Hang on... The Americans have ships with 46 cm guns?? 0_0 Allright, how many resources did the UASR waste on their Yamato ripoff? :p
Yamato?

Why, you think too small.
 
Heh, looks like the New Roman Empire is no better at sea warfare than the Old Roman empire!
The European naval war is REALLY intense here compared to OTL, almost reminiscent of the Pacific war! (The Japanese WISH they could get this sort of Decisive battle).
I'm curious about the ships involved. Is there any posts detailing the capital ships and carriers of the various combatants?

Hang on... The Americans have ships with 46 cm guns?? 0_0 Allright, how many resources did the UASR waste on their Yamato ripoff? :p
Posts about details are still forthcoming (i've got the basics done, I still need to fluff them out). The British battleships were fluffed out earlier in the thread (all updates are threadmarked), and there's one of the American battleship classes, the Monitor-class posted as well, which should give a baseline (it's sort of a baby Iowa-class). There's also the Wat Tyler-class which is basically a beefed up Iowa, and then there's the Nat Turner-class which is basically the Montana-class, subbing out the 4 x 3 16-inch guns for 3 x 3 46cm (18.1 inch) guns and higher top speed. Those are basically TTL's version of the 18"/47 Mark A. If you read the stats on it, you start to realize how hard it is to make armor thick enough on a reasonably sized ship. It and the British BL 18-inch Mark III so outmatch the French or Italians, who basically have no defense against them. I've been sanity checking designs in springsharp though I do fudge things a little bit.

Carriers are a bit less well fleshed out, especially the British ones.
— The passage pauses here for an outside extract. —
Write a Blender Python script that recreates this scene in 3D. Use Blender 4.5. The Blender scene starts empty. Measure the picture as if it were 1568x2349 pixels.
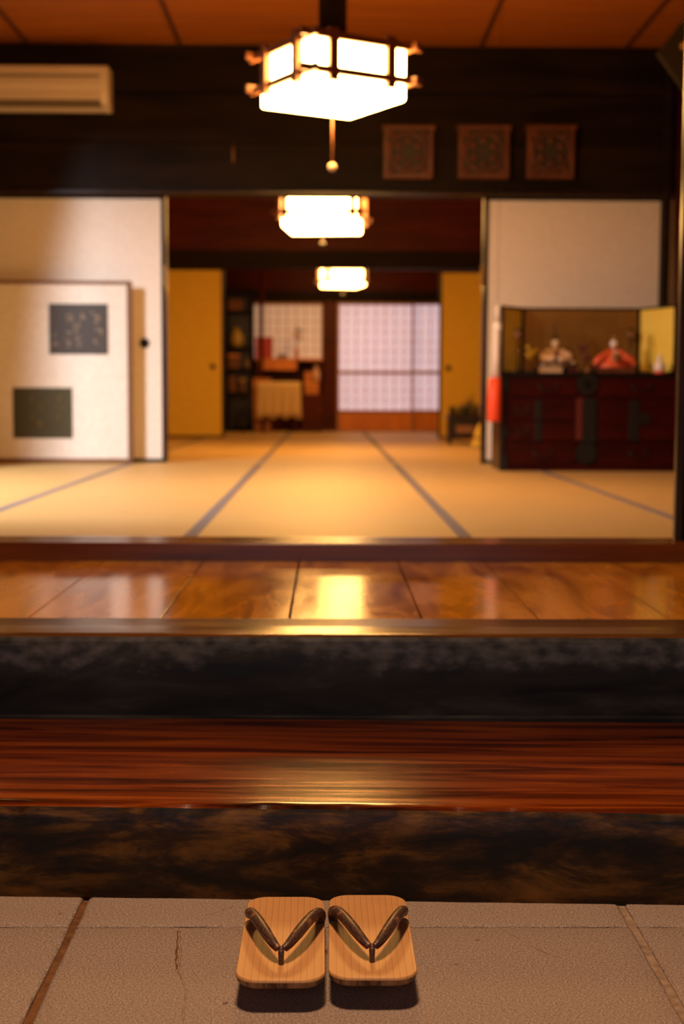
import bpy, bmesh, math, random
from mathutils import Vector, Matrix, noise
C = bpy.context.scene.collection
PI = math.pi
# ------------------------------------------------------------------ camera
F_PX, CAM_H = 3150.0, 0.823
pitch = math.atan((1174.5-904)/F_PX); yaw = math.atan(35/F_PX); roll = math.radians(.25)
FW = Vector((math.sin(yaw)*math.cos(pitch), math.cos(yaw)*math.cos(pitch), -math.sin(pitch)))
R0 = FW.cross(Vector((0,0,1))).normalized(); U0 = R0.cross(FW)
RT = R0*math.cos(roll)+U0*math.sin(roll); UP = U0*math.cos(roll)-R0*math.sin(roll)
cd = bpy.data.cameras.new('camera'); cam = bpy.data.objects.new('camera', cd); C.objects.link(cam)
m = Matrix((RT, UP, -FW)).transposed().to_4x4(); m.translation = Vector((0,0,CAM_H)); cam.matrix_world = m
cd.sensor_fit = 'HORIZONTAL'; cd.sensor_width = 24.0; cd.lens = F_PX*24/1568
cd.clip_start = .05; cd.clip_end = 60
cd.dof.use_dof = True; cd.dof.focus_distance = 2.05; cd.dof.aperture_fstop = 3.7
bpy.context.scene.camera = cam
def at(u, v, Y):                      # where the line of sight through a pixel meets the upright plane y = Y
    d = FW+RT*((u-784)/F_PX)-UP*((v-1174.5)/F_PX); t = Y/d.y
    return Vector((d.x*t, Y, CAM_H+d.z*t))
# ------------------------------------------------------------------ world, lights, exposure
sc = bpy.context.scene
w = bpy.data.worlds.new('world'); sc.world = w; w.use_nodes = True
w.node_tree.nodes['Background'].inputs[0].default_value = (.62,.76,1,1)
w.node_tree.nodes['Background'].inputs[1].default_value = .03
sc.view_settings.view_transform = 'Standard'; sc.view_settings.look = 'None'
sc.view_settings.exposure = 0; sc.view_settings.gamma = 1; sc.view_settings.use_curve_mapping = False
def area(name, loc, target, size, size_y, power, col):
    l = bpy.data.lights.new(name, 'AREA'); l.shape = 'RECTANGLE'; l.size = size; l.size_y = size_y
    l.energy = power; l.color = col
    o = bpy.data.objects.new(name, l); C.objects.link(o); o.location = loc
    o.rotation_euler = (Vector(target)-Vector(loc)).to_track_quat('-Z', 'Y').to_euler()
    return o
LAMP_COL = (1, .50, .13)
LAMP_STRENGTH = (56, 54, 24)
area('hall_ceiling_light', (-.1, 1.72, 2.68), (-.1, 1.72, 0), .3, .3, 58, (1, .61, .34))
area('garden_daylight', (-3.1, 5.3, 2.95), (-1.6, 6.5, .38), .32, 1.5, 330, (.86, .88, 1))
area('entrance_daylight', (.0, -1.45, 1.3), (0, 3, .8), 2.6, 1.9, 10, (.68, .80, 1))

# ------------------------------------------------------------------ materials
def new_mat(name):
    mt = bpy.data.materials.new(name); mt.use_nodes = True
    nt = mt.node_tree; b = nt.nodes['Principled BSDF']
    return mt, nt, b
def rgb(c): return (c[0], c[1], c[2], 1)
def plain(name, col, rough=.5, metal=0, coat=0, spec=.5):
    mt, nt, b = new_mat(name)
    b.inputs['Base Color'].default_value = rgb(col); b.inputs['Roughness'].default_value = rough
    b.inputs['Metallic'].default_value = metal; b.inputs['Coat Weight'].default_value = coat
    b.inputs['Specular IOR Level'].default_value = spec
    return mt
def noisy(name, stops, scale=(1,1,1), nscale=5, detail=6, rough=.5, rough2=None, bump=0, bscale=None, coat=0, coat_rough=.1,
          spec=.5, distort=0, nrough=.55, bdist=.002):
    mt, nt, b = new_mat(name); N, L = nt.nodes, nt.links
    tc = N.new('ShaderNodeTexCoord'); mp = N.new('ShaderNodeMapping'); mp.inputs['Scale'].default_value = scale
    L.new(tc.outputs['Object'], mp.inputs[0])
    nz = N.new('ShaderNodeTexNoise'); nz.inputs['Scale'].default_value = nscale; nz.inputs['Detail'].default_value = detail
    nz.inputs['Roughness'].default_value = nrough; nz.inputs['Distortion'].default_value = distort
    L.new(mp.outputs[0], nz.inputs['Vector'])
    cr = N.new('ShaderNodeValToRGB'); L.new(nz.outputs[0], cr.inputs[0])
    while len(cr.color_ramp.elements) < len(stops): cr.color_ramp.elements.new(.5)
    for e, (p, c) in zip(cr.color_ramp.elements, stops): e.position = p
    for e, (p, c) in zip(cr.color_ramp.elements, stops): e.color = rgb(c)
    L.new(cr.outputs[0], b.inputs['Base Color'])
    b.inputs['Roughness'].default_value = rough
    if rough2 is not None:
        mr = N.new('ShaderNodeMapRange'); mr.inputs[1].default_value = .35; mr.inputs[2].default_value = .65
        mr.inputs[3].default_value = rough; mr.inputs[4].default_value = rough2
        L.new(nz.outputs[0], mr.inputs[0]); L.new(mr.outputs[0], b.inputs['Roughness'])
    b.inputs['Coat Weight'].default_value = coat; b.inputs['Coat Roughness'].default_value = coat_rough
    b.inputs['Specular IOR Level'].default_value = spec
    if bump:
        n2 = N.new('ShaderNodeTexNoise'); n2.inputs['Scale'].default_value = bscale or nscale*3; n2.inputs['Detail'].default_value = 5
        L.new(mp.outputs[0], n2.inputs['Vector'])
        bp = N.new('ShaderNodeBump'); bp.inputs['Strength'].default_value = bump; bp.inputs['Distance'].default_value = bdist
        L.new(n2.outputs[0], bp.inputs['Height']); L.new(bp.outputs[0], b.inputs['Normal'])
    return mt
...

Treat the British ones as roughly comparable OTL ships with the same name (this includes ones that were not completed IOTL, like the Malta). The Americans are a bit more divergent. The Gettysburg-class are converted battlecruisers, a bit beefier than OTL's Lexington. The Solidarity-class, which showed up in Pacific theater updates, is the 27,000 ton design variant of OTL's Yorktown-class, so a less refined proto-Essex. The next class, Enragés, is a slightly heavier and refined version of that design, so like an improved Essex. The next class, Vanguard, are basically a baby-Midway-class with a skewed flight deck arrangement (thought not yet a full angled deck like SCB-125 Essex or refitted Midway), more like the HMS Centaur.

Well, they did manage to fire in anger against other ships, so I wouldn't call it a waste per se. The resources might have been better spent elsewhere though.
 
Well, they did manage to fire in anger against other ships, so I wouldn't call it a waste per se. The resources might have been better spent elsewhere though.

Perhaps with the big role the BBs played in the med, the idea that carriers have made BBs obsolete might not pick up such a following, at least not as fast as OTL.
 
That sounds like an enormous amount of naval resources in the West.

How is the war against Japan going? In the last update, TTL's Midway is more of a pyrrhic Japanese victory than the OTL defeat, so I'm not sure if the US would want to shift ships West so fast. Does the Western front have an even higher priority than OTL?